Industry observers say these gains are evidence that the company is getting its groove back. “The results continue to indicate that the recovery program instituted by CEO Marvin Ellison is gaining traction,” writes Neil Saunders, managing director of GlobalData Retail, in his comment on the results.

“Under Ellison, retail basics such as in-stocks, merchandising and customer service are all being improved. This is making the shopping experience easier for both the professional and occasional home improver and is helping to deliver higher conversion and average ticket across both stores and online. We believe that this uplift should continue across the remainder of the year as Lowe’s makes further investments in its proposition.”

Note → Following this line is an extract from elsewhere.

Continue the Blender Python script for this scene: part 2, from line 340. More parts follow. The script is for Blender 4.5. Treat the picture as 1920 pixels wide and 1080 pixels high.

Seth Basham, an analyst who follows the company for Wedbush Securities, is also encouraged. “The results indicate that Lowe’s was able to overcome unfavorable weather and lumber deflation by executing better on its retail fundamentals framework,” he writes.

Separately, Lowe’s announced that it will carry more than 10,000 licensed NFL-branded merchandise items and that it’s kicking off a video “homegating” series, meant to inspire fans gearing up for the football season.

The Home Depot says its net earnings for the second quarter were flat at $3.5 billion, while sales rose 1.2% to $30.84 billion, up from $30.46 billion a year ago. Revenues came in slightly below expectations. And comparable store sales rose 3.1%.

Home Depot did, however, lower its sales forecast for the full year to 2.3%, down from the previously announced 3.3%, due to concerns about impacts from tariffs.

Basham, while noting the tariff concerns, is upbeat on The Home Depot’s prospects, and remains confident that with “little evidence of a further slowdown in underlying home improvement demand trends…core category growth remains solid, albeit at a modestly lower rate than in recent years.”